To factor out the history table and ID field, we have to use EXECUTE, which makes the entire thing feel even more hacky. It looks ugly, and if you’re not familiar with EXECUTE or the previously mentioned column expansion magic, it may feel outright eldritch. However, I think this is better than the first attempt at the trigger implementation for one big reason. And that is best shown by using it in practice:

CREATE TRIGGER mytable_history_update_trigger
AFTER UPDATE ON mytable
    FOR EACH ROW
    WHEN (OLD.* IS DISTINCT FROM NEW.*)
    -- ^ to avoid updates on "noop calls", as best as possible
    EXECUTE PROCEDURE
      copy_updates_into_history('mytable_history', 'mytable_id');

This is much less verbose to use if you want to retain history for multiple tables!

While it’s true that the query can’t be type-checked ahead of time, the original trigger won’t be either.
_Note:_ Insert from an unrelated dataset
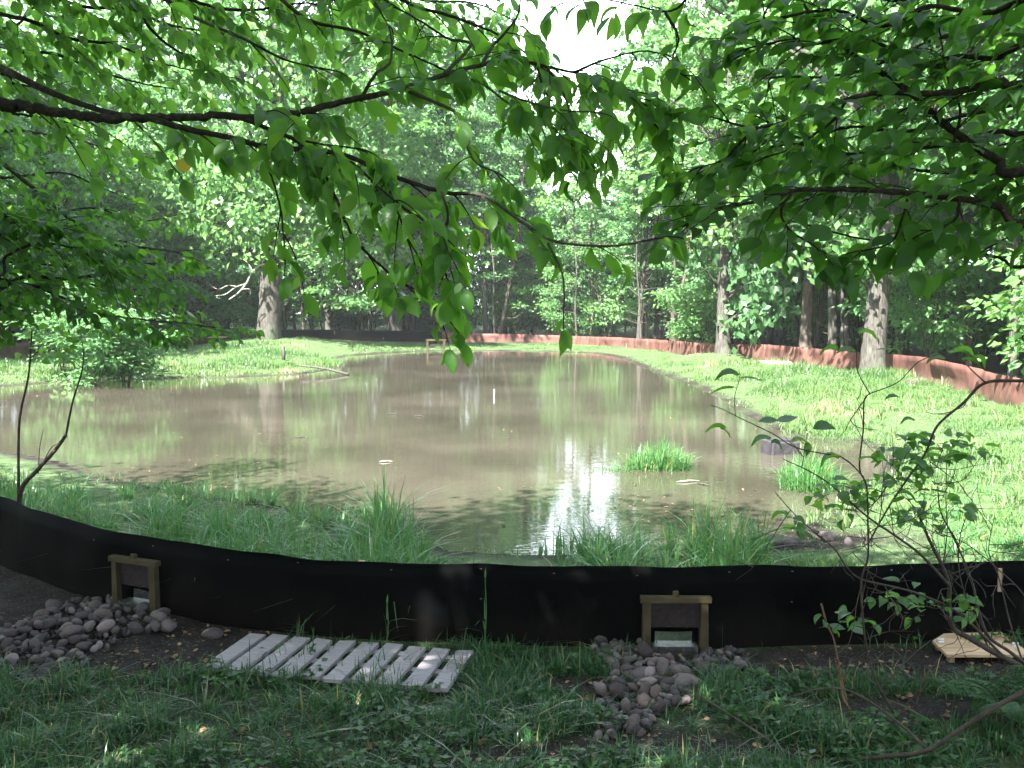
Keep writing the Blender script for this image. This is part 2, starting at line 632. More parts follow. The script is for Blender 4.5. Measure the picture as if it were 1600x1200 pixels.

We have to run them to verify that they don’t refer to wrong tables or ids. If that’s the case, then we should pick the alternative that reduces the chance of a sloppy search-replace.

And this new implementation does that! This trigger has the history table and the ID field in only two locations – the input arguments, whereas the original trigger implementation had them spread out all around in 7 different locations. Also, let’s face it: copy-pasting some big triggers for every single table we want system versioned just wouldn’t feel right.

Summary

The full implementation is over in the time-travelling-todo-lists-in-postgres repository, and the triggers are in the migration file migrations/001_history_triggers.up.sql.

As I mentioned, this isn’t perfect: You have some big pitfalls related to table modifications, it adds a risk of having concurrent updates break, and other databases should have a much better implementation than my three triggers. It’s probably not suitable for large databases either.

But if you’re stuck with Postgres, I think this is fine. However, I think you should be aware of how the implementation works in detail, as there are a couple of ways to shoot yourself in the foot. And if you’ve come this far down, you hopefully do!

  1. Without going too much on a tangent here: I think too many small companies use systems that are made by and for gigantic companies. So much so that “scale” has been ingrained and is almost an implicit requirement for anything we evaluate.